Al di là dei tratti di carattere, si può discutere, come osserva giustamente Marco Scavino nella postfazione del Matteotti gobettiano, se il deputato socialista fosse stato come lo descriveva Gobetti «o se non si trattasse piuttosto dell'abile costruzione di un personaggio ad usum Gobetti, dotato di tutte le prerogative politiche e morali più care al giovane intellettuale torinese». In effetti, prima dell'assassinio, Gobetti aveva dedicato a Matteotti un accenno tutt'altro che elogiativo, in un articolo dell'8 marzo 1923, dove aveva scritto che come economista socialista, Matteotti, non aveva «più importanza che un articolista di giornale». Matteotti non era neppure menzionato nel saggio di Gobetti La rivoluzione liberale pubblicato nel marzo 1924.

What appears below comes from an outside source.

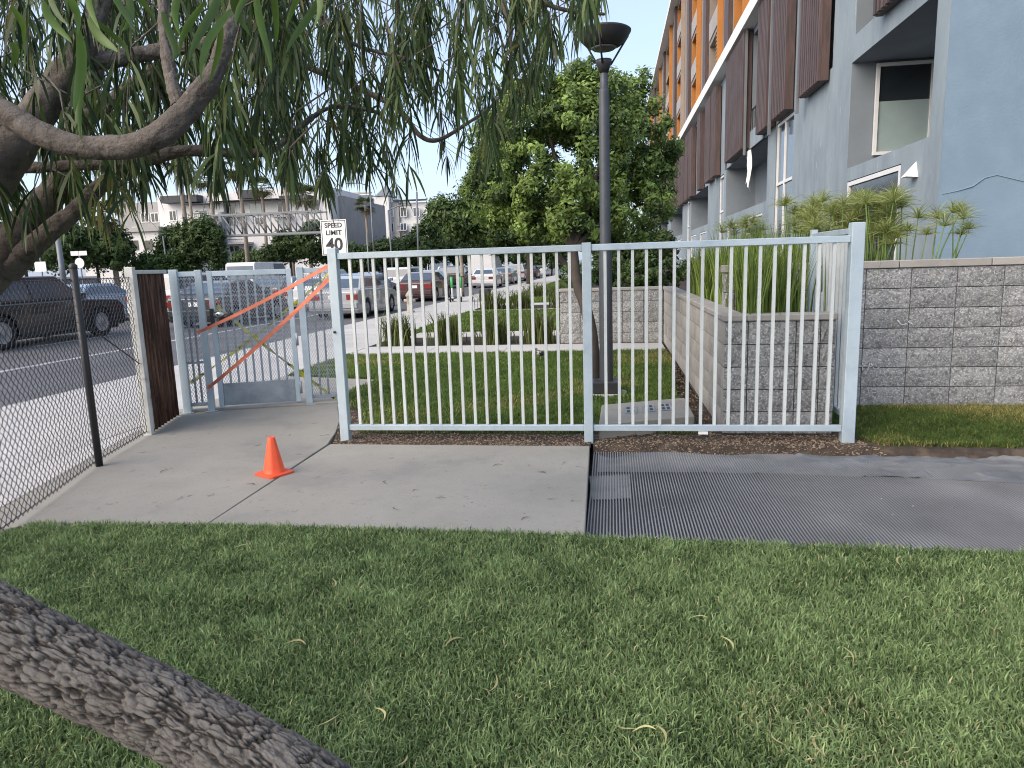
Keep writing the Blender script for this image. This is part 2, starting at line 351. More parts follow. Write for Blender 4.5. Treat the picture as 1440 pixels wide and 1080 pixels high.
def pebbles(name, P, z, smin, smax, c0, c1, label, seed=1):
    r = np.random.default_rng(seed); n = len(P)
    base = np.array([[1,0,0],[-1,0,0],[0,1,0],[0,-1,0],[0,0,.6],[0,0,-.6]], float)
    tri = np.array([[0,2,4],[2,1,4],[1,3,4],[3,0,4],[2,0,5],[1,2,5],[3,1,5],[0,3,5]])
    s = r.uniform(smin, smax, (n, 1, 1))*r.uniform(.5, 1.4, (n, 1, 3)); a = r.uniform(0, 6.3, n); ca, sa = np.cos(a)[:, None], np.sin(a)[:, None]
    v = base[None]*s*r.uniform(.7, 1.3, (n, 6, 1)); v = np.stack([v[..., 0]*ca - v[..., 1]*sa, v[..., 0]*sa + v[..., 1]*ca, v[..., 2]], -1)
    v += np.concatenate([P, np.asarray(z).reshape(-1, 1)], 1)[:, None, :]
    t = r.uniform(0, 1, (n, 1)); T = np.repeat(np.array(c0)*(1-t)+np.array(c1)*t, 6, 0)
    return tag(np_mesh(name, v.reshape(-1, 3), (tri[None]+6*np.arange(n)[:, None, None]).reshape(-1, 3), M['stone'], None, T), label, kind='stuff')
Pd = np.concatenate([scatter([(-2.55, 5.9), (-.2, 5.9), (-.2, 6.32), (-2.5, 6.32)], 2600, 11), scatter([(-2.5, 5.92), (-2.42, 6.4), (-2.75, 7.3), (-3.1, 7.5), (-2.84, 6.85)], 2000, 12),
                     scatter([(-.15, 5.88), (2.2, 5.80), (2.0, 6.32), (-.15, 6.32)], 3200, 13), scatter([(.7, 6.3), (.96, 6.3), (.96, 12), (.6, 12)], 700, 14)])
zb = np.where(Pd[:, 0] < -.19, dirtz(Pd[:, 0], Pd[:, 1]), bank(Pd[:, 0], Pd[:, 1])); zb = np.where((Pd[:, 1] > 6.4) & (Pd[:, 0] > 0), .0, zb)
pebbles('gravel', Pd, zb+.002, .004, .014, (.05,.035,.025), (.32,.24,.17), 'brown wood chips and small stones under the metal fence', 5)

# ribbed drainage mat in the dug-out strip, with a loose film over its back edge
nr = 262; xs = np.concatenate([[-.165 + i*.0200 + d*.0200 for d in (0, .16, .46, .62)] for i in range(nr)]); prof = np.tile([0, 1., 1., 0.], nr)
ys = np.linspace(3.60, 5.92, 50)
XX, YY = np.meshgrid(xs, ys); PP = np.tile(prof, len(ys)); XX = XX.ravel(); YY = YY.ravel()
mud = np.clip((fbm(xyz0(XX*.8+3, YY*1.3), 21)-.52)*4 + np.clip(XX-1.9, -2, 2)*.6, 0, 1)
ZZ = -.074 + PP*.0125*(1-.8*mud) + .02*(fbm(xyz0(XX*1.2, YY*1.8), 22)-.5) + .010*(fbm(xyz0(XX*6, YY*7), 23)-.5)*(.4+mud)
i = np.arange(len(XX)).reshape(len(ys), len(xs)); FF = np.stack([i[:-1, :-1], i[:-1, 1:], i[1:, 1:], i[1:, :-1]], -1).reshape(-1, 4)
dmat = thing('drainage_mat', 'dark grey ribbed plastic drainage mat lying in the dug-out strip beside the walkway', 'mat', (2, 4.6, -.1))
mottle = fbm(xyz0(XX*3, YY*3), 27)[:, None]; md = np.clip(mud*1.1*(.4+mottle), 0, .9)[:, None] if mud.ndim == 1 and False else np.clip(mud[:, None]*(.35+mottle), 0, .9)
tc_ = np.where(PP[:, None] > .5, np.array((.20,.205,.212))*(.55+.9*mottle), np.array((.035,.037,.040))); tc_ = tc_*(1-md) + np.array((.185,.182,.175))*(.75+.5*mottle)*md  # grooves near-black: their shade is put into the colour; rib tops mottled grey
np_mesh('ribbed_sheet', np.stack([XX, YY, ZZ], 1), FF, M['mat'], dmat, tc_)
film = thing('plastic_film', 'wrinkled blue grey plastic film along the back edge of the drainage mat', 'film', (1, 5.3, -.08))
def filmz(X, Y):
    w = fbm(xyz0(X*1.1, Y*9), 31); w2 = np.abs(fbm(xyz0(X*2.5+Y*2, Y*7-X), 33)-.5)
    return -.0655 + .02*(fbm(xyz0(X*1.2, Y*1.8), 22)-.5) + .008*(w-.5) + .035*np.clip(.06-w2, 0, .06)*6*np.clip(X*.5, .15, 1) + .004*np.sin(X*2*np.pi/.020)*np.clip(1.6-X, 0, 1) + np.clip(Y-5.75, 0, 1)*.10
X, Y = np.meshgrid(np.linspace(0, 1, 1300), np.linspace(0, 1, 30)); X = X.ravel(); Y = Y.ravel()
xw = -.12 + 5.2*X; yf = 5.35 + .05*(fbm(xyz0(xw*3, xw*0), 34)-.5) - np.clip(xw-1.3, 0, 3)*.10; yb = 5.86 + .08*(fbm(xyz0(xw*2.2, xw*0+4), 35)-.5)*2 - .12*np.exp(-((xw-.0)/.12)**2)
yw = yf + (yb-yf)*Y
i = np.arange(len(X)).reshape(30, 1300); FF = np.stack([i[:-1, :-1], i[:-1, 1:], i[1:, 1:], i[1:, :-1]], -1).reshape(-1, 4)
np_mesh('sheet', np.stack([xw, yw, filmz(xw, yw)], 1), FF, M['film'], film, smooth=True)
pt = thing('plastic_patch', 'small square blue film patch on the mat next to the walkway corner', 'patch', (0, 4.8, -.08))
c0 = [G(829, 669, -.06), G(886, 666, -.06), G(888, 700, -.06), G(832, 702, -.06)]
X, Y = np.meshgrid(np.linspace(0, 1, 96), np.linspace(0, 1, 24)); X = X.ravel(); Y = Y.ravel(); Y = Y + .05*(fbm(xyz0(X*6, X*0), 2)-.5)
Q = (c0[0]*((1-X)*(1-Y))[:, None] + c0[1]*(X*(1-Y))[:, None] + c0[2]*(X*Y)[:, None] + c0[3]*((1-X)*Y)[:, None]); Q[:, 2] = -.0635 + .004*np.sin(Q[:, 0]*2*np.pi/.020) + .02*(fbm(xyz0(Q[:, 0]*1.2, Q[:, 1]*1.8), 22)-.5) + .006*(fbm(xyz0(Q[:, 0]*9, Q[:, 1]*12), 3)-.4)
i = np.arange(96*24).reshape(24, 96); np_mesh('sheet', Q, np.stack([i[:-1, :-1], i[:-1, 1:], i[1:, 1:], i[1:, :-1]], -1).reshape(-1, 4), M['film'], pt, smooth=True)
Pp = scatter([(.2, 3.8), (4, 3.8), (4, 5.0), (.2, 5.0)], 11, 41); pebbles('debris', Pp, np.full(len(Pp), -.064), .003, .010, (.2,.19,.17), (.45,.43,.4), 'pale crumbs of rubble scattered on the drainage mat', 6)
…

Nel numero del 17 giugno de «La Rivoluzione Liberale», dove comparve il primo elogiativo commento gobettiano su Matteotti assassinato, Giovanni Ansaldo affermava che il discorso di Matteotti alla Camera del 30 maggio «non fu, a grammaticalmente parlare, un discorso eloquente, e del resto, l'on. Matteotti non pretende di essere un oratore. Ma esso fece effetto di un discorso eloquentissimo: le stesse interruzioni avversarie, l'accanimento della stampa ministeriale, tutto confermò questa impressione».

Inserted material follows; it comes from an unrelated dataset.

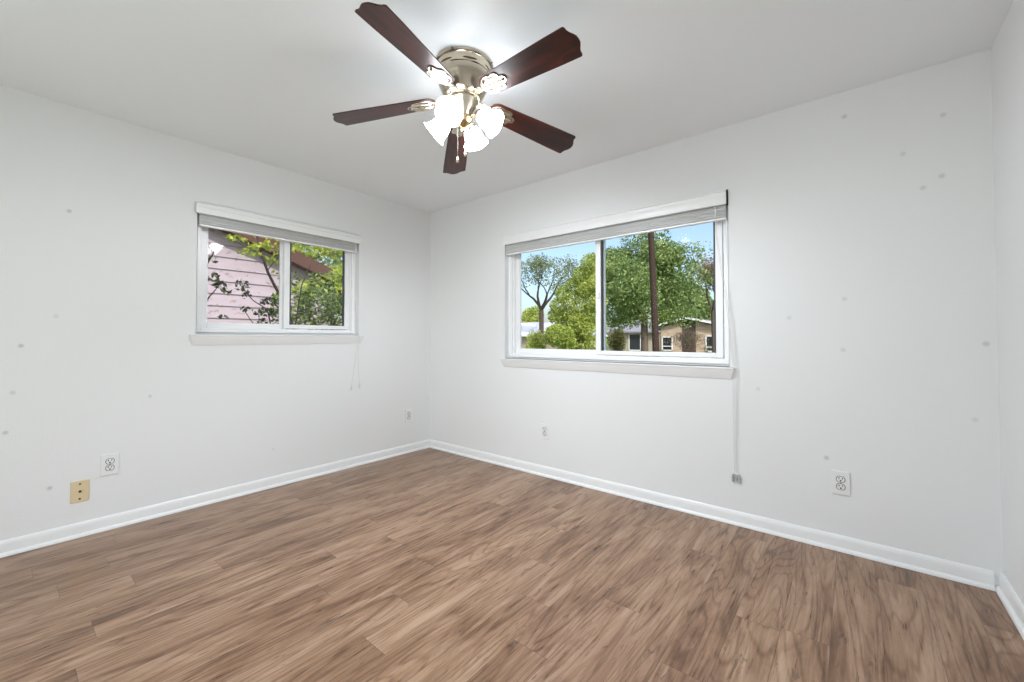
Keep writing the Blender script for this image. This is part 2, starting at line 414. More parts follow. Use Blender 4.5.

Dopo l'assassinio, Matteotti divenne per Gobetti la figura del martire che egli vagheggiava come modello per il suo antifascismo intransigente: «la generazione che noi dobbiamo creare», scriveva alla fine del suo profilo, «è proprio questa, dei volontari della morte per ridare al proletariato la libertà perduta». Nel ritratto di Matteotti, in fondo Gobetti descriveva se stesso.